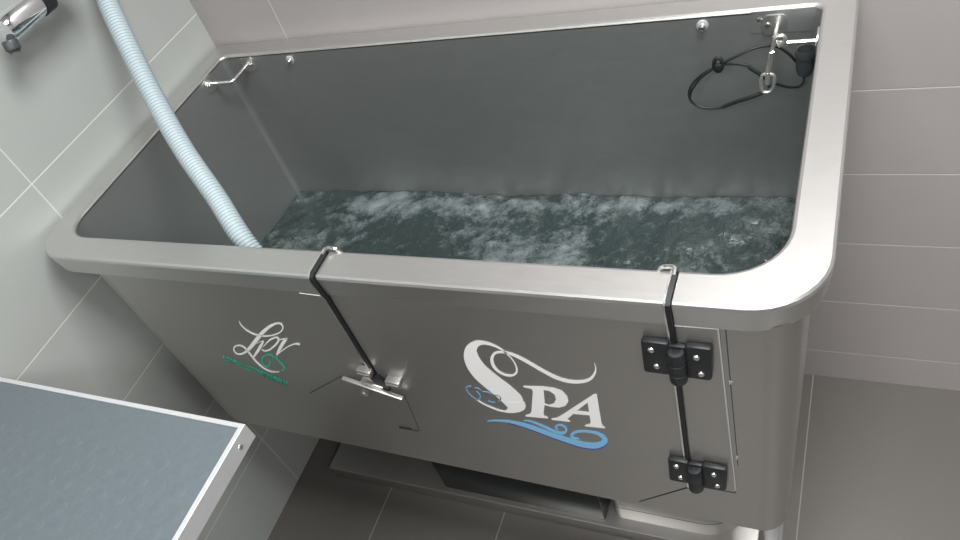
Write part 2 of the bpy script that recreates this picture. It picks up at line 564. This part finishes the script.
# ------------------------------------------------------------------ logos on the front sheet
def ribbon(bm, pts, y, k, ox, oy, sub=8, cap=True):
    """a pen stroke of changing width, traced as (x, y, width), laid on the sheet"""
    P = catmull([(p[0], p[1], p[2]) for p in pts], sub)
    L = []
    n = len(P)
    for i in range(n):
        a = P[max(i - 1, 0)]; c = P[min(i + 1, n - 1)]
        t = Vector((c.x - a.x, c.y - a.y)); t.normalize()
        w = max(P[i].z, 1.5) / 2
        nx, ny = -t.y * w, t.x * w
        row = []
        for s in (1, -1):
            q = at(ox + (P[i].x + s * nx) / k, oy + (P[i].y + s * ny) / k, 1, y)
            row.append(q)
        L.append(row)
    rows = [[bm.verts.new(a), bm.verts.new(b_), bm.verts.new(b_ + Vector((0, 0.0003, 0))), bm.verts.new(a + Vector((0, 0.0003, 0)))] for a, b_ in L]
    for A, B in zip(rows, rows[1:]):
        for q in range(4): bm.faces.new((A[q], A[(q + 1) % 4], B[(q + 1) % 4], B[q]))
    bm.faces.new(rows[0]); bm.faces.new(rows[-1])
    return bm


def filled(bm, loops, y, k, ox, oy):
    L = [[at(ox + x / k, oy + z / k, 1, y) for x, z in lp] for lp in loops]
    tris = geometry.tessellate_polygon(L)
    flat = [p for lp in L for p in lp]
    A = [bm.verts.new(p) for p in flat]; B = [bm.verts.new(p + Vector((0, 0.0003, 0))) for p in flat]
    for t in tris:
        bm.faces.new([A[i] for i in t]); bm.faces.new([B[i] for i in t])
    s = 0
    for lp in L:
        n = len(lp)
        for i in range(n):
            j = (i + 1) % n
            bm.faces.new((A[s + i], A[s + j], B[s + j], B[s + i]))
        s += n
    return bm


KS, SX, SY = 3.855, 440, 320
YD = YB - 0.0029
b = bmesh.new()
ribbon(b, [(595, 166, 2), (600, 185, 4), (596, 206, 8), (578, 228, 11), (545, 238, 12), (500, 237, 13), (450, 223, 13), (400, 198, 12), (350, 169, 12), (310, 147, 12), (270, 130, 10), (235, 124, 8), (210, 130, 10), (200, 150, 12), (206, 176, 12), (225, 198, 9), (252, 212, 8), (278, 214, 8), (294, 203, 8), (295, 184, 6), (284, 160, 4), (264, 137, 4), (235, 113, 6), (200, 96, 9), (165, 88, 14), (138, 94, 28), (119, 118, 48), (124, 155, 58), (152, 198, 62), (200, 240, 64), (246, 276, 66), (276, 304, 68), (290, 318, 66), (296, 327, 54), (297, 333, 40)], YD, KS, SX, SY)
filled(b, [[(262, 318), (325, 315), (331, 333), (325, 346), (308, 355), (280, 359), (256, 357), (246, 352), (259, 344), (264, 332)]], YD - 0.0002, KS, SX, SY)
ribbon(b, [(265, 356, 5), (245, 352, 6), (220, 346, 6), (172, 326, 5), (132, 302, 4)], YD, KS, SX, SY)
filled(b, [[(322, 254), (400, 257), (440, 262), (470, 273), (490, 294), (495, 314), (484, 331), (460, 338), (428, 335), (403, 328), (399, 360), (402, 369), (416, 375), (416, 380), (330, 372), (330, 367), (345, 363), (352, 355), (358, 275), (352, 266), (322, 259)],
           [(399, 270), (422, 274), (442, 288), (447, 306), (440, 321), (420, 328), (404, 322)]], YD, KS, SX, SY)
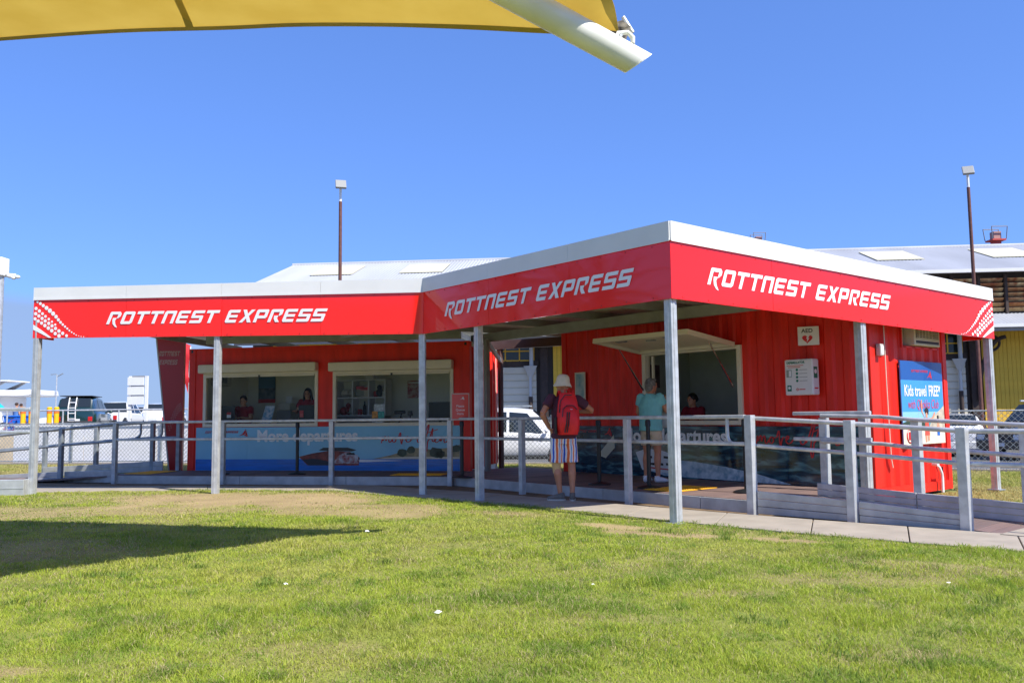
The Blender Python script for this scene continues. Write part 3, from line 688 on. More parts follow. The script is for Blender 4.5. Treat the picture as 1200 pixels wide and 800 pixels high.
------------------------------------------------
- [EXERCISE PROMPT]: Copy out all of the material exactly as written, without its pictures.

- [RESPONSE TO THIS EXERCISE]:
Write part 2 of the bpy script that recreates this picture. It picks up at line 564. This part finishes the script.
# ------------------------------------------------------------------ logos on the front sheet
def ribbon(bm, pts, y, k, ox, oy, sub=8, cap=True):
    """a pen stroke of changing width, traced as (x, y, width), laid on the sheet"""
    P = catmull([(p[0], p[1], p[2]) for p in pts], sub)
    L = []
    n = len(P)
    for i in range(n):
        a = P[max(i - 1, 0)]; c = P[min(i + 1, n - 1)]
        t = Vector((c.x - a.x, c.y - a.y)); t.normalize()
        w = max(P[i].z, 1.5) / 2
        nx, ny = -t.y * w, t.x * w
        row = []
        for s in (1, -1):
            q = at(ox + (P[i].x + s * nx) / k, oy + (P[i].y + s * ny) / k, 1, y)
            row.append(q)
        L.append(row)
    rows = [[bm.verts.new(a), bm.verts.new(b_), bm.verts.new(b_ + Vector((0, 0.0003, 0))), bm.verts.new(a + Vector((0, 0.0003, 0)))] for a, b_ in L]
    for A, B in zip(rows, rows[1:]):
        for q in range(4): bm.faces.new((A[q], A[(q + 1) % 4], B[(q + 1) % 4], B[q]))
    bm.faces.new(rows[0]); bm.faces.new(rows[-1])
    return bm


def filled(bm, loops, y, k, ox, oy):
    L = [[at(ox + x / k, oy + z / k, 1, y) for x, z in lp] for lp in loops]
    tris = geometry.tessellate_polygon(L)
    flat = [p for lp in L for p in lp]
    A = [bm.verts.new(p) for p in flat]; B = [bm.verts.new(p + Vector((0, 0.0003, 0))) for p in flat]
    for t in tris:
        bm.faces.new([A[i] for i in t]); bm.faces.new([B[i] for i in t])
    s = 0
    for lp in L:
        n = len(lp)
        for i in range(n):
            j = (i + 1) % n
            bm.faces.new((A[s + i], A[s + j], B[s + j], B[s + i]))
        s += n
    return bm


KS, SX, SY = 3.855, 440, 320
YD = YB - 0.0029
b = bmesh.new()
ribbon(b, [(595, 166, 2), (600, 185, 4), (596, 206, 8), (578, 228, 11), (545, 238, 12), (500, 237, 13), (450, 223, 13), (400, 198, 12), (350, 169, 12), (310, 147, 12), (270, 130, 10), (235, 124, 8), (210, 130, 10), (200, 150, 12), (206, 176, 12), (225, 198, 9), (252, 212, 8), (278, 214, 8), (294, 203, 8), (295, 184, 6), (284, 160, 4), (264, 137, 4), (235, 113, 6), (200, 96, 9), (165, 88, 14), (138, 94, 28), (119, 118, 48), (124, 155, 58), (152, 198, 62), (200, 240, 64), (246, 276, 66), (276, 304, 68), (290, 318, 66), (296, 327, 54), (297, 333, 40)], YD, KS, SX, SY)
filled(b, [[(262, 318), (325, 315), (331, 333), (325, 346), (308, 355), (280, 359), (256, 357), (246, 352), (259, 344), (264, 332)]], YD - 0.0002, KS, SX, SY)
ribbon(b, [(265, 356, 5), (245, 352, 6), (220, 346, 6), (172, 326, 5), (132, 302, 4)], YD, KS, SX, SY)
filled(b, [[(322, 254), (400, 257), (440, 262), (470, 273), (490, 294), (495, 314), (484, 331), (460, 338), (428, 335), (403, 328), (399, 360), (402, 369), (416, 375), (416, 380), (330, 372), (330, 367), (345, 363), (352, 355), (358, 275), (352, 266), (322, 259)],
           [(399, 270), (422, 274), (442, 288), (447, 306), (440, 321), (420, 328), (404, 322)]], YD, KS, SX, SY)
The Blender Python script for this scene continues. Write part 3, from line 688 on. More parts follow. The script is for Blender 4.5. Treat the picture as 1200 pixels wide and 800 pixels high.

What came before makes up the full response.